** start SOURCE EXCERPT **
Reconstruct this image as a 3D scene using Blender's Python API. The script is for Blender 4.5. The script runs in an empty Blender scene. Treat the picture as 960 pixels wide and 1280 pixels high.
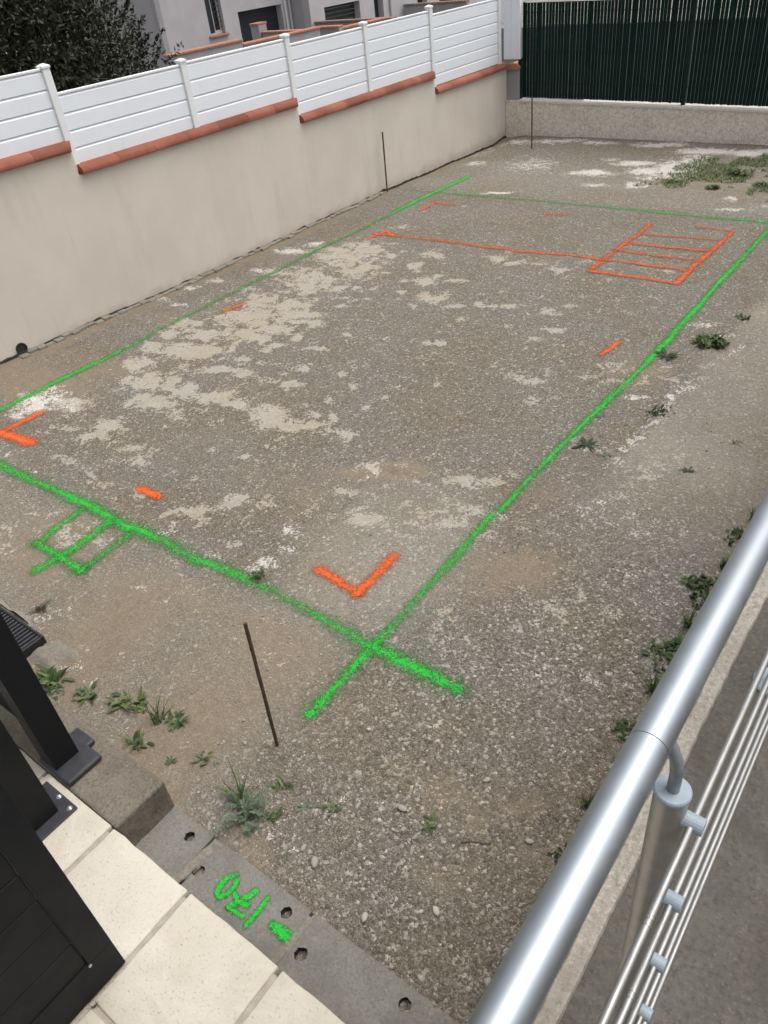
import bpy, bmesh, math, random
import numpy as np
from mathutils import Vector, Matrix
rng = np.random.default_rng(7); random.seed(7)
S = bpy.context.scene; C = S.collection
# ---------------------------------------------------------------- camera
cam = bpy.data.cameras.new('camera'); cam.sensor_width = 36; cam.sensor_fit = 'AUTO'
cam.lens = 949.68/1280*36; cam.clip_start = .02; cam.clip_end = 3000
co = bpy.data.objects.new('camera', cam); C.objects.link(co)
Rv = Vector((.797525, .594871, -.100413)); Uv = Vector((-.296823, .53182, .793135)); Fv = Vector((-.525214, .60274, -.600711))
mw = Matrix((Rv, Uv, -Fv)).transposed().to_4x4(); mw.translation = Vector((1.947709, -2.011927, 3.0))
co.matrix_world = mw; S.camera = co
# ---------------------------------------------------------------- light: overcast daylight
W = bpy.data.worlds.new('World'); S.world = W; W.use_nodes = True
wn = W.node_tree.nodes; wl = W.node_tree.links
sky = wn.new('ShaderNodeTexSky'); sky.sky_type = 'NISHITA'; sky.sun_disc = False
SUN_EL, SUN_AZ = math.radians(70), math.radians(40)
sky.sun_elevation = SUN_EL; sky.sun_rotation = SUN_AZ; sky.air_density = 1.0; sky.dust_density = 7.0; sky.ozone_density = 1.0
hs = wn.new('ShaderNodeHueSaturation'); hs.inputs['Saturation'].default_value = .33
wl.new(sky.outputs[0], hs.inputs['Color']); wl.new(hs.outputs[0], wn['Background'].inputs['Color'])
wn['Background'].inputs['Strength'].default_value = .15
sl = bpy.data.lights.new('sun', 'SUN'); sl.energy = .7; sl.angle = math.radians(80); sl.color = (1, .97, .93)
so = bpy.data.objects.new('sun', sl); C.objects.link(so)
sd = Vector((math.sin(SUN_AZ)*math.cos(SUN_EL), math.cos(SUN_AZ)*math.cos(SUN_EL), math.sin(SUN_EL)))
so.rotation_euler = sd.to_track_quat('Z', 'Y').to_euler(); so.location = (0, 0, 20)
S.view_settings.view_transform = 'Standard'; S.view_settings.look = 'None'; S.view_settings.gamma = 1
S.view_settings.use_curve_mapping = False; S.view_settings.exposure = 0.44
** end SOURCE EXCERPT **
WHAT YOU NEED TO DO - Reproduce every line of the material precisely, omitting its pictures.

WRITTEN RESPONSE -
Reconstruct this image as a 3D scene using Blender's Python API. The script is for Blender 4.5. The script runs in an empty Blender scene. Treat the picture as 960 pixels wide and 1280 pixels high.
import bpy, bmesh, math, random
import numpy as np
from mathutils import Vector, Matrix
rng = np.random.default_rng(7); random.seed(7)
S = bpy.context.scene; C = S.collection
# ---------------------------------------------------------------- camera
cam = bpy.data.cameras.new('camera'); cam.sensor_width = 36; cam.sensor_fit = 'AUTO'
cam.lens = 949.68/1280*36; cam.clip_start = .02; cam.clip_end = 3000
co = bpy.data.objects.new('camera', cam); C.objects.link(co)
Rv = Vector((.797525, .594871, -.100413)); Uv = Vector((-.296823, .53182, .793135)); Fv = Vector((-.525214, .60274, -.600711))
mw = Matrix((Rv, Uv, -Fv)).transposed().to_4x4(); mw.translation = Vector((1.947709, -2.011927, 3.0))
co.matrix_world = mw; S.camera = co
# ---------------------------------------------------------------- light: overcast daylight
W = bpy.data.worlds.new('World'); S.world = W; W.use_nodes = True
wn = W.node_tree.nodes; wl = W.node_tree.links
sky = wn.new('ShaderNodeTexSky'); sky.sky_type = 'NISHITA'; sky.sun_disc = False
SUN_EL, SUN_AZ = math.radians(70), math.radians(40)
sky.sun_elevation = SUN_EL; sky.sun_rotation = SUN_AZ; sky.air_density = 1.0; sky.dust_density = 7.0; sky.ozone_density = 1.0
hs = wn.new('ShaderNodeHueSaturation'); hs.inputs['Saturation'].default_value = .33
wl.new(sky.outputs[0], hs.inputs['Color']); wl.new(hs.outputs[0], wn['Background'].inputs['Color'])
wn['Background'].inputs['Strength'].default_value = .15
sl = bpy.data.lights.new('sun', 'SUN'); sl.energy = .7; sl.angle = math.radians(80); sl.color = (1, .97, .93)
so = bpy.data.objects.new('sun', sl); C.objects.link(so)
sd = Vector((math.sin(SUN_AZ)*math.cos(SUN_EL), math.cos(SUN_AZ)*math.cos(SUN_EL), math.sin(SUN_EL)))
so.rotation_euler = sd.to_track_quat('Z', 'Y').to_euler(); so.location = (0, 0, 20)
S.view_settings.view_transform = 'Standard'; S.view_settings.look = 'None'; S.view_settings.gamma = 1
S.view_settings.use_curve_mapping = False; S.view_settings.exposure = 0.44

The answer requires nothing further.